To measure a management’s propensity to engage in accounting manipulation, Nguyen employs what she calls a “Beneish score.” The score uses certain financial measures to determine whether a company’s management has manipulated its earnings. In the study, experienced investors’ holdings produce a lower average Beneish score than firms of investors who have not experienced fraud. A lower score means firms have a lower likelihood of accounting manipulation; a higher score means firms are more likely to fudge the numbers.

“This is consistent with investors learning from their encounter with fraud and, consequently, being able to pick stocks that have a lower predicted likelihood of corporate fraud based on the Beneish model,” the report said.

Investors Become Quasi-Activists After Fraud

Nguyen also looked at the “spillover” effect of corporate governance — the idea that a burned investor’s experience will affect how they behave toward remaining portfolio firms. In order to measure post-fraud change in institutional investors’ corporate governance activities, Nguyen looked at the percentage of institutional investor votes that aligned with management preferences at the firms that have both experienced and inexperienced investors. When compared to firms where fraud has never occurred, investors who have recently experienced fraud are more likely to vote against the grain.

“I find that these differential changes happen only after the ‘treated’ institutional investors have just experienced a corporate fraud incident,” the report said. “There are corporate governance spillovers brought about by investors learning from and experience with corporate fraud: in the years after the ‘treated’ investors’ fraud experience, they are less likely to vote in alignment with management.”

This shift occurred most frequently in decisions about director elections, audits, and financial statement issues. In director elections, experienced investors, when it comes to fraud, are less likely than inexperienced investors to vote for “problematic” candidates, the report said. This trend is most prominent during the year after the fraud occurred.

“People usually argue that those who have connections to CEOs are less likely to have a fair or effective monitoring role toward management,” Nguyen said. “I also look at directors who are busy, meaning they hold a lot of outside directorship in outside companies. We expect that those would not be as effective if their jobs were busy.”

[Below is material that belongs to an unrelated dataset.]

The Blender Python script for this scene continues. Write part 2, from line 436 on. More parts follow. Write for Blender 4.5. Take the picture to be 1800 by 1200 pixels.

But Brett Friedman, managing partner of Winhall Risk Analytics, pushed back against the idea of institutional investors learning long-term lessons from fraud. He said it’s not a question of changed behavior, but of how long that changed behavior will last.

“The question really isn’t whether investors change their behavior after experiencing fraud,” Friedman said. “Of course they do — everyone adapts somewhat after experiencing an extreme event. People drive more safely after seeing someone drive off a cliff — that’s not surprising. My question is not whether they change their behavior but for how long.”

The study’s analysis looks at the three years before and after the fraud event.

“My experience is that investors do indeed learn from bad events but tend to revert after a few instances,” Friedman said.